-- Start --

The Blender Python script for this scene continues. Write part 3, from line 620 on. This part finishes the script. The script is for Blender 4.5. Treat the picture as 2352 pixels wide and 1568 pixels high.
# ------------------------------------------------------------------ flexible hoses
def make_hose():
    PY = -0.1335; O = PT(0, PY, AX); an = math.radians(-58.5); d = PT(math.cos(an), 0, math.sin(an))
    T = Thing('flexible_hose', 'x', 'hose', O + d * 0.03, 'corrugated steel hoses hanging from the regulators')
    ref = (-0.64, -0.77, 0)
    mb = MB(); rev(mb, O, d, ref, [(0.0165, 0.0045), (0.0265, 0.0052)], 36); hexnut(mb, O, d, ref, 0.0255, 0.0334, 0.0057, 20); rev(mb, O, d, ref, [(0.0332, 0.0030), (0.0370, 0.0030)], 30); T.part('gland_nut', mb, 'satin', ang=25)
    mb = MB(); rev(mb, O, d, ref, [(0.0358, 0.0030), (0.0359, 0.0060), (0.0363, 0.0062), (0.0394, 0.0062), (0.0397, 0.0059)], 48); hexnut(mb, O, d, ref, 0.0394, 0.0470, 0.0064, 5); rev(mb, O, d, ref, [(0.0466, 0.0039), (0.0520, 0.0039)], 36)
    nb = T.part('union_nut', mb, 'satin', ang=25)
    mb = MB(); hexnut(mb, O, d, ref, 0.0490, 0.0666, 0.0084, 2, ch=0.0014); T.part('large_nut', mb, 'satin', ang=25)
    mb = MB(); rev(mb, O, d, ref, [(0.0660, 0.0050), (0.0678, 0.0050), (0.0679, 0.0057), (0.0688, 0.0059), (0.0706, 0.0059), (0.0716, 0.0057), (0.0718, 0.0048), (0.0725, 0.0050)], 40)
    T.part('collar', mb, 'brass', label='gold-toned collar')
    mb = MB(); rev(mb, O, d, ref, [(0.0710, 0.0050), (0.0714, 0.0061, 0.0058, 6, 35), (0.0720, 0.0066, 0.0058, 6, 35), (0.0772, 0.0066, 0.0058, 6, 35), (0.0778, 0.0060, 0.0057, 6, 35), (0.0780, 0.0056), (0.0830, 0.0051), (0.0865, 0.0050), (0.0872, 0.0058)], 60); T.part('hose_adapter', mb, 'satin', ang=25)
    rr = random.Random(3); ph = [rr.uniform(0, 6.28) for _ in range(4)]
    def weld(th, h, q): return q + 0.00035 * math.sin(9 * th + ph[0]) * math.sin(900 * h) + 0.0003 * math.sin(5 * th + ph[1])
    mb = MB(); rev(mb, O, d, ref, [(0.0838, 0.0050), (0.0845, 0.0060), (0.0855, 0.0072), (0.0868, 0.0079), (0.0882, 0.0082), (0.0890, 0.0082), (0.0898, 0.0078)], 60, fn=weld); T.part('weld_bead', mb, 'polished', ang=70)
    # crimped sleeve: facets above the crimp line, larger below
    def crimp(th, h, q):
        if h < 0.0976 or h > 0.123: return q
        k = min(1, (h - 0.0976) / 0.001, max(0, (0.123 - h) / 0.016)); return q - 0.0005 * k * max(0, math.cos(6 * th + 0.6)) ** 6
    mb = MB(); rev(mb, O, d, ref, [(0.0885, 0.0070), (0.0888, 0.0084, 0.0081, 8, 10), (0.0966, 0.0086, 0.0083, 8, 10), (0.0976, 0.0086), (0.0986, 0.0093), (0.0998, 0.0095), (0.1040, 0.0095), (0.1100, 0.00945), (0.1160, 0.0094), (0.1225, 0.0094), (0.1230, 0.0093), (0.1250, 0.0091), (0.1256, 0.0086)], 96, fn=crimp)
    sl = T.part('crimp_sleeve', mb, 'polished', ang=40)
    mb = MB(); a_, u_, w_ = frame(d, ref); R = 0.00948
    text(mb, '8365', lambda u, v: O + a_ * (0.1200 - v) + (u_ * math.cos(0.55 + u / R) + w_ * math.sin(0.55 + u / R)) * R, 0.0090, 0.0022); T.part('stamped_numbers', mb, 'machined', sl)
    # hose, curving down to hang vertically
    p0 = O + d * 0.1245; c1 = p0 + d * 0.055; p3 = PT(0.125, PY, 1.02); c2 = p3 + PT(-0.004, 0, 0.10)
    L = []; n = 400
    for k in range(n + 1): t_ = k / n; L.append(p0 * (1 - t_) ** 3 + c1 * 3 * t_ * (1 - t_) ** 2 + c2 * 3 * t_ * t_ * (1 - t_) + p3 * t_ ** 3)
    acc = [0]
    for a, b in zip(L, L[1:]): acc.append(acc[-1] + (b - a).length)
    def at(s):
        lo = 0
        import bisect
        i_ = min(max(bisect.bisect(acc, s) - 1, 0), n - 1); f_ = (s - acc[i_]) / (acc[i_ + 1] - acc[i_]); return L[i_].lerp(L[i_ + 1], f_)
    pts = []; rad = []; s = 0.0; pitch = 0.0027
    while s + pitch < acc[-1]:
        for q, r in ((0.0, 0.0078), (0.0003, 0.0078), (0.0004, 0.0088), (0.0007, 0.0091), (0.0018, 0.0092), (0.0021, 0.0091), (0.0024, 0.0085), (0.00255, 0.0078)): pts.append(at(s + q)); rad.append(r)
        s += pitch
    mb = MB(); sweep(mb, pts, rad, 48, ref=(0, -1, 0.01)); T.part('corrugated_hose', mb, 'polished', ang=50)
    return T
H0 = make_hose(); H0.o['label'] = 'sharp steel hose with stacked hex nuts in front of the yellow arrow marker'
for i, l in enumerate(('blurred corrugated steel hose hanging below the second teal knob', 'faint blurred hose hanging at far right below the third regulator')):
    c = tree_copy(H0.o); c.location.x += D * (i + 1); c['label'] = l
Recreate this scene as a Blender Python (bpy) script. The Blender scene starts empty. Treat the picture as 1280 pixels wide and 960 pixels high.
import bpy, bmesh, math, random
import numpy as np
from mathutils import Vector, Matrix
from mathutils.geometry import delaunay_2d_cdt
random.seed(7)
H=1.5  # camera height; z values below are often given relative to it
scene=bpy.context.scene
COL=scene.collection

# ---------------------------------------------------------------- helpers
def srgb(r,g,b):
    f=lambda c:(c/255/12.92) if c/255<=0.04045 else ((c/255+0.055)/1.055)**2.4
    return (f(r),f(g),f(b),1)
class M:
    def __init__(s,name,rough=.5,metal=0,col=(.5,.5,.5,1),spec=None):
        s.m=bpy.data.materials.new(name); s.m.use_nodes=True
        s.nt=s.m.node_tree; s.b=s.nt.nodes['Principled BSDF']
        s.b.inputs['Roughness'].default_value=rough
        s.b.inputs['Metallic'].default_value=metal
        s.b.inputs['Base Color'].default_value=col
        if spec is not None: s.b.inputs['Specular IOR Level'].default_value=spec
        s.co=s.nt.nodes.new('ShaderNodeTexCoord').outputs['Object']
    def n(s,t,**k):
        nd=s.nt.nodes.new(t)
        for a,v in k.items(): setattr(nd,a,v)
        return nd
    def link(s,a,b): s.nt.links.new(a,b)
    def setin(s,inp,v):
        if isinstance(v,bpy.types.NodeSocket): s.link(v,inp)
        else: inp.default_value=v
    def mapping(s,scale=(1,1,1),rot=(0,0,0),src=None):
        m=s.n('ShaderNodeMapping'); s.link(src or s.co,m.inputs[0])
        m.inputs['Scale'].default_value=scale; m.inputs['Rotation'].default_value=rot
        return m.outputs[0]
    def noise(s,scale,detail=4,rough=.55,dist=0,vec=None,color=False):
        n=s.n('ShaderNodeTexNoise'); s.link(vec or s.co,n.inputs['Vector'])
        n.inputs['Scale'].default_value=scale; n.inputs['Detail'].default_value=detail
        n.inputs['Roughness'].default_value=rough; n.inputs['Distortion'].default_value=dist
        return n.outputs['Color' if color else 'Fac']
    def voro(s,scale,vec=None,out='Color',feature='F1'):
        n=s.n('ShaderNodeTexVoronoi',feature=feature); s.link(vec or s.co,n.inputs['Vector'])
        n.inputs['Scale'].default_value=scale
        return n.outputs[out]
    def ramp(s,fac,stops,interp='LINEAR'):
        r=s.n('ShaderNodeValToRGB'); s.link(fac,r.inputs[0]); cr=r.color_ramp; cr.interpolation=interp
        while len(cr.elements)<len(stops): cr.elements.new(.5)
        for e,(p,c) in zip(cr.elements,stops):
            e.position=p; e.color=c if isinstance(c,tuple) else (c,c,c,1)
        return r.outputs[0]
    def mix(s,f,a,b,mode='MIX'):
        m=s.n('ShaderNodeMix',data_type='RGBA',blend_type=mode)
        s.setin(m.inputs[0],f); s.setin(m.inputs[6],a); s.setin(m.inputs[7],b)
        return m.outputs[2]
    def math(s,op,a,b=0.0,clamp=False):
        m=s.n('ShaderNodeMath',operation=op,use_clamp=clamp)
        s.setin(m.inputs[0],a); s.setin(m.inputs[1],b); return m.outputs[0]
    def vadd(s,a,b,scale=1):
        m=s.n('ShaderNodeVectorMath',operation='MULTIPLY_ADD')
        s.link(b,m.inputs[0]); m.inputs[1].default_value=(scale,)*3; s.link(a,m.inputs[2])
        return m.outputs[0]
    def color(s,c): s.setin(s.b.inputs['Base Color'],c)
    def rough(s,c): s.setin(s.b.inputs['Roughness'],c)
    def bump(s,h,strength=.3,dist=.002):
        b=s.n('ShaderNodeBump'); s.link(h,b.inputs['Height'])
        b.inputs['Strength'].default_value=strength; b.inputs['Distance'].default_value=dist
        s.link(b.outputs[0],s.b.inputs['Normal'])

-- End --

EXERCISE BRIEF —
Print the lines from the line containing "Recreate this scene" to the line containing "COL=scene.collection", both ends included, exactly and with nothing added.

TASK RESULT —
Recreate this scene as a Blender Python (bpy) script. The Blender scene starts empty. Treat the picture as 1280 pixels wide and 960 pixels high.
import bpy, bmesh, math, random
import numpy as np
from mathutils import Vector, Matrix
from mathutils.geometry import delaunay_2d_cdt
random.seed(7)
H=1.5  # camera height; z values below are often given relative to it
scene=bpy.context.scene
COL=scene.collection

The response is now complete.